## Task description
Extract and list every line that contains the word "zeros".

## Data section
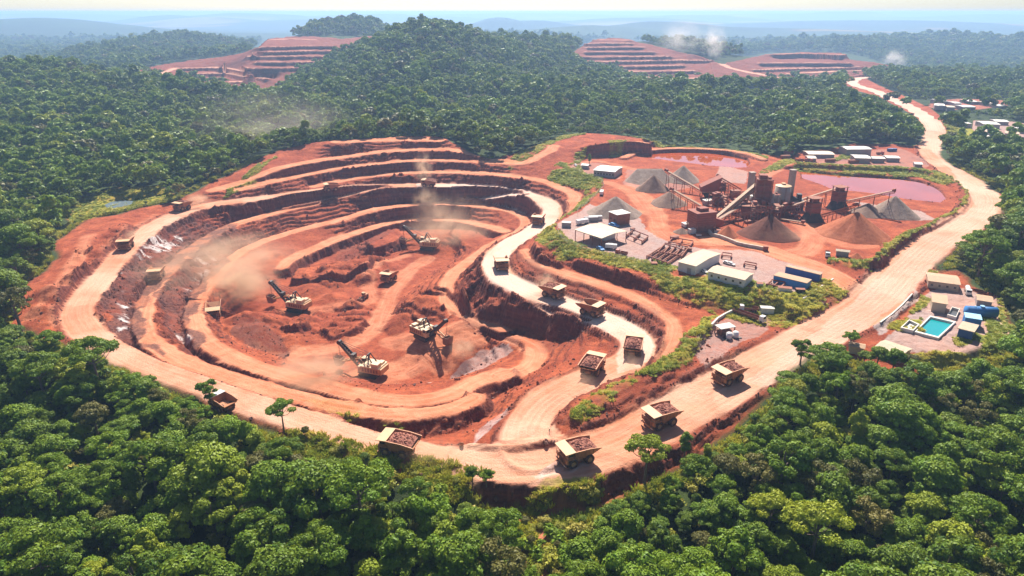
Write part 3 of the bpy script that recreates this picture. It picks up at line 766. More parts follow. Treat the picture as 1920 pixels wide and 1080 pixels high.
# ------------------------------------------------------------------ the far terraced mines: stepped hills of their own
def stepped(name, label, outline, lines, dx, zout, water_=None):
    """outline (px,py,z) and bench lines (pts, z, width) -> stepped hill patch"""
    op = [W(p[0], p[1], p[2]) for p in outline]
    x0 = min(p[0] for p in op) - 20; x1 = max(p[0] for p in op) + 20; y0 = min(p[1] for p in op) - 20; y1 = max(p[1] for p in op) + 20
    xs = np.arange(x0, x1, dx); ys = np.arange(y0, y1, dx); X, Y = np.meshgrid(xs, ys)
    z = np.zeros(X.shape, np.float32); fx = np.zeros(X.shape, bool); bn = np.zeros(X.shape, np.float32)
    wb = fbm(X, Y, 30, 3, 9)
    def seg(line, wd, mark):
        D = np.full(X.shape, 1e6); ZZ = np.zeros(X.shape)
        for a, b in zip(line[:-1], line[1:]):
            L = math.hypot(b[0] - a[0], b[1] - a[1]) + 1e-6
            t = np.clip(((X - a[0]) * (b[0] - a[0]) + (Y - a[1]) * (b[1] - a[1])) / L / L, 0, 1)
            d = np.hypot(X - a[0] - t * (b[0] - a[0]), Y - a[1] - t * (b[1] - a[1]))
            m = d < D; D[m] = d[m]; ZZ[m] = (a[2] + t * (b[2] - a[2]))[m]
        m = D < wd / 2; fx[m] = True; z[m] = ZZ[m]
        if mark: bn[:] = np.maximum(bn, np.clip((wd / 2 + 2 + wb * 3 - D) / 5, 0, 1) * mark)
    seg([W(p[0], p[1], p[2]) + (p[2],) for p in outline + outline[:1]], dx * 2, 0)
    for pts, zz, wd, drop, mk in lines:
        ln = catmull([W(p[0], p[1], p[2] if len(p) > 2 else zz) + ((p[2] if len(p) > 2 else zz),) for p in pts], 25)
        seg(ln, wd, mk)
        if drop:    # the steep face under the bench: its foot lies just in front
            seg([(q[0], q[1] - wd / 2 - drop * .35 - dx, q[2] - drop) for q in ln], dx * 1.2, 0)
    zz = relax(z, fx)
    inside = inpoly(op, X, Y)
    gy_, gx_ = np.gradient(zz, dx); rk = smooth(.35, .8, np.hypot(gx_, gy_))
    zz = zz + (fbm(X, Y, 26, 4, 71) * 1.6 + vnoise(X / 7, Y / 7, 8) * .7) * (1 - .8 * bn)
    zt = G(X, Y)
    zz = np.where(inside, zz, np.minimum(zz, zt) - 4)
    jj, ii = np.nonzero((inside[:-1, :-1] | inside[1:, 1:] | inside[1:, :-1] | inside[:-1, 1:]))
    nx = len(xs); v00 = jj * nx + ii
    ki = np.clip(np.round((GX - x0) / dx).astype(int), 0, nx - 1); kj = np.clip(np.round((GY - y0) / dx).astype(int), 0, len(ys) - 1)
    inb = (GX >= x0) & (GX <= x1) & (GY >= y0) & (GY <= y1) & inside[kj, ki]
    ZF[inb] = np.minimum(ZF[inb], zz[kj, ki][inb] - 5)
    quad = np.stack([v00, v00 + 1, v00 + nx + 1, v00 + nx], 1)
    used, inv = np.unique(quad.ravel(), return_inverse=True)
    me = bpy.data.meshes.new(name)
    me.vertices.add(len(used)); me.vertices.foreach_set('co', np.stack([X.ravel()[used], Y.ravel()[used], zz.ravel()[used]], 1).astype(np.float32).ravel())
    me.loops.add(quad.size); me.loops.foreach_set('vertex_index', inv.astype(np.int32).ravel())
    me.polygons.add(len(quad)); me.polygons.foreach_set('loop_start', np.arange(0, quad.size, 4, dtype=np.int32)); me.update(calc_edges=True)
    c1 = np.zeros((len(used), 4), np.float32); c1[:, 3] = (bn * (1 - rk)).ravel()[used]; c1[:, 0] = c1[:, 3] * .35
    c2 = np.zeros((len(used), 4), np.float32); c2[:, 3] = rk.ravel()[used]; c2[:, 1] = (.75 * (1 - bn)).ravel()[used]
    for nm, A in (('cover', c1), ('soil', c2)):
        me.attributes.new(nm, 'FLOAT_COLOR', 'POINT').data.foreach_set('color', A.ravel())
    me.materials.append(MAT_GROUND)
    o = bpy.data.objects.new(name, me); C.objects.link(o); o['kind'] = 'structure'; o['label'] = label
    return o, op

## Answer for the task
    z = np.zeros(X.shape, np.float32); fx = np.zeros(X.shape, bool); bn = np.zeros(X.shape, np.float32)
        D = np.full(X.shape, 1e6); ZZ = np.zeros(X.shape)
    c1 = np.zeros((len(used), 4), np.float32); c1[:, 3] = (bn * (1 - rk)).ravel()[used]; c1[:, 0] = c1[:, 3] * .35
    c2 = np.zeros((len(used), 4), np.float32); c2[:, 3] = rk.ravel()[used]; c2[:, 1] = (.75 * (1 - bn)).ravel()[used]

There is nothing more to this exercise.